[Task brief]:
Copy out the listing that follows exactly, dropping every picture.

------------------------------------------------------------------------

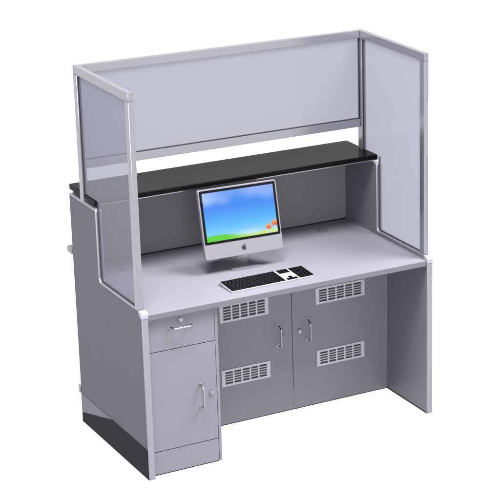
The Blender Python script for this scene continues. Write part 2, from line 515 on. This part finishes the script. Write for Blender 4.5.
# stand: bent plate, foot flat on the desk and neck rising to the back of the shell
def stand(t):
    hw = .068
    prof_ = []
    foot = [Vector((0, y, .0025)) for y in (.028, .06, .10, .14)]
    bend = [Vector((0, .14 + .03 * math.sin(R(a)), .0025 + .03 - .03 * math.cos(R(a)))) for a in (20, 45, 70, 90)]
    neck = [Vector((0, .166, .06)), Vector((0, .150, .10)), Vector((0, .125, .15)), Vector((0, .104, .19))]
    path = foot + bend + neck
    prof = [(-hw, -.0022), (-hw, .0022), (hw, .0022), (hw, -.0022)]
    add_sweep(t, path, prof)
    # rounded front corners of the foot
    fr = rrect(-hw, hw, .010, .05, .014)
    add_prism(t, fr, .0006, .0049, 'z')
mobj('stand', stand, M['white'], mon, Matrix.Translation((.012, 0, 0)) @ Bm)

# ------------------------------------------------------------------ keyboard
A = Vector((.4500, .0680)); Bv = Vector((.8600, .0760))      # front left, front right on the desk
kbd = thing('keyboard', 'white full-size keyboard with black keys lying on the desktop in front of the computer', 'keyboard', (A.x, A.y, TZ))
kl = (Bv - A).length; kd_ = .122; ang = math.atan2(Bv.y - A.y, Bv.x - A.x)
kbd.rotation_euler = (0, 0, ang)
t = bmesh.new()
add_prism(t, [(0, .0008), (kd_, .0008), (kd_, .013), (kd_ - .003, .0142), (.002, .0062), (0, .005)], 0, kl, 'x', .001)
obj('case', t, M['whitekb'], kbd)
slope = (.0142 - .0062) / (kd_ - .005)
def key(x0, x1, y0, y1):
    t = bmesh.new()
    tb = bmesh.new(); bmesh.ops.create_cube(tb, size=1)
    for v in tb.verts:
        top = v.co.z > 0; ins = .0004 if top else .0
        x = (x0 + ins) if v.co.x < 0 else (x1 - ins)
        y = (y0 + ins) if v.co.y < 0 else (y1 - ins)
        v.co = Vector((x, y, .0062 + slope * (y - .002) + (.0024 if top else .0002)))
    merge(t, tb)
    return obj('key', t, M['key'], kbd)
ky0, ky1 = .0022, kd_ - .003
rh = (ky1 - ky0) / 6
gap = .0024
def row(r, xa, xb, ws):
    tot = sum(ws); x = xa
    for w_ in ws:
        x2 = x + (xb - xa) * w_ / tot
        key(x + gap / 2, x2 - gap / 2, ky0 + r * rh + gap / 2, ky0 + (r + 1) * rh - gap / 2)
        x = x2
m0, m1 = .003, kl * .65
row(5, m0, m1, [1] * 13)
row(4, m0, m1, [1] * 13 + [1.8])
row(3, m0, m1, [1.5] + [1] * 12 + [1.3])
row(2, m0, m1, [1.8] + [1] * 11 + [2.1])
row(1, m0, m1, [2.3] + [1] * 10 + [2.6])
row(0, m0, m1, [1.4, 1.2, 1.4, 6.2, 1.4, 1.2, 1.2])
n0, n1 = kl * .675, kl * .805
for r in (5, 4): row(r, n0, n1, [1, 1, 1])
cwid = (n1 - n0) / 3
key(n0 + cwid + gap / 2, n0 + 2 * cwid - gap / 2, ky0 + rh, ky0 + 2 * rh - gap / 2)
for i in range(3): key(n0 + i * cwid + gap / 2, n0 + (i + 1) * cwid - gap / 2, ky0 + .001, ky0 + rh - gap / 2)
p0, p1 = kl * .825, kl - .002
for r in (5, 4, 3, 2): row(r, p0, p1, [1, 1, 1, 1])
row(1, p0, p1, [1, 1, 1, 1]); row(0, p0, p1, [2, 1, 1])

------------------------------------------------------------------------

[Result for this task]:
The Blender Python script for this scene continues. Write part 2, from line 515 on. This part finishes the script. Write for Blender 4.5.
# stand: bent plate, foot flat on the desk and neck rising to the back of the shell
def stand(t):
    hw = .068
    prof_ = []
    foot = [Vector((0, y, .0025)) for y in (.028, .06, .10, .14)]
    bend = [Vector((0, .14 + .03 * math.sin(R(a)), .0025 + .03 - .03 * math.cos(R(a)))) for a in (20, 45, 70, 90)]
    neck = [Vector((0, .166, .06)), Vector((0, .150, .10)), Vector((0, .125, .15)), Vector((0, .104, .19))]
    path = foot + bend + neck
    prof = [(-hw, -.0022), (-hw, .0022), (hw, .0022), (hw, -.0022)]
    add_sweep(t, path, prof)
    # rounded front corners of the foot
    fr = rrect(-hw, hw, .010, .05, .014)
    add_prism(t, fr, .0006, .0049, 'z')
mobj('stand', stand, M['white'], mon, Matrix.Translation((.012, 0, 0)) @ Bm)

# ------------------------------------------------------------------ keyboard
A = Vector((.4500, .0680)); Bv = Vector((.8600, .0760))      # front left, front right on the desk
kbd = thing('keyboard', 'white full-size keyboard with black keys lying on the desktop in front of the computer', 'keyboard', (A.x, A.y, TZ))
kl = (Bv - A).length; kd_ = .122; ang = math.atan2(Bv.y - A.y, Bv.x - A.x)
kbd.rotation_euler = (0, 0, ang)
t = bmesh.new()
add_prism(t, [(0, .0008), (kd_, .0008), (kd_, .013), (kd_ - .003, .0142), (.002, .0062), (0, .005)], 0, kl, 'x', .001)
obj('case', t, M['whitekb'], kbd)
slope = (.0142 - .0062) / (kd_ - .005)
def key(x0, x1, y0, y1):
    t = bmesh.new()
    tb = bmesh.new(); bmesh.ops.create_cube(tb, size=1)
    for v in tb.verts:
        top = v.co.z > 0; ins = .0004 if top else .0
        x = (x0 + ins) if v.co.x < 0 else (x1 - ins)
        y = (y0 + ins) if v.co.y < 0 else (y1 - ins)
        v.co = Vector((x, y, .0062 + slope * (y - .002) + (.0024 if top else .0002)))
    merge(t, tb)
    return obj('key', t, M['key'], kbd)
ky0, ky1 = .0022, kd_ - .003
rh = (ky1 - ky0) / 6
gap = .0024
def row(r, xa, xb, ws):
    tot = sum(ws); x = xa
    for w_ in ws:
        x2 = x + (xb - xa) * w_ / tot
        key(x + gap / 2, x2 - gap / 2, ky0 + r * rh + gap / 2, ky0 + (r + 1) * rh - gap / 2)
        x = x2
m0, m1 = .003, kl * .65
row(5, m0, m1, [1] * 13)
row(4, m0, m1, [1] * 13 + [1.8])
row(3, m0, m1, [1.5] + [1] * 12 + [1.3])
row(2, m0, m1, [1.8] + [1] * 11 + [2.1])
row(1, m0, m1, [2.3] + [1] * 10 + [2.6])
row(0, m0, m1, [1.4, 1.2, 1.4, 6.2, 1.4, 1.2, 1.2])
n0, n1 = kl * .675, kl * .805
for r in (5, 4): row(r, n0, n1, [1, 1, 1])
cwid = (n1 - n0) / 3
key(n0 + cwid + gap / 2, n0 + 2 * cwid - gap / 2, ky0 + rh, ky0 + 2 * rh - gap / 2)
for i in range(3): key(n0 + i * cwid + gap / 2, n0 + (i + 1) * cwid - gap / 2, ky0 + .001, ky0 + rh - gap / 2)
p0, p1 = kl * .825, kl - .002
for r in (5, 4, 3, 2): row(r, p0, p1, [1, 1, 1, 1])
row(1, p0, p1, [1, 1, 1, 1]); row(0, p0, p1, [2, 1, 1])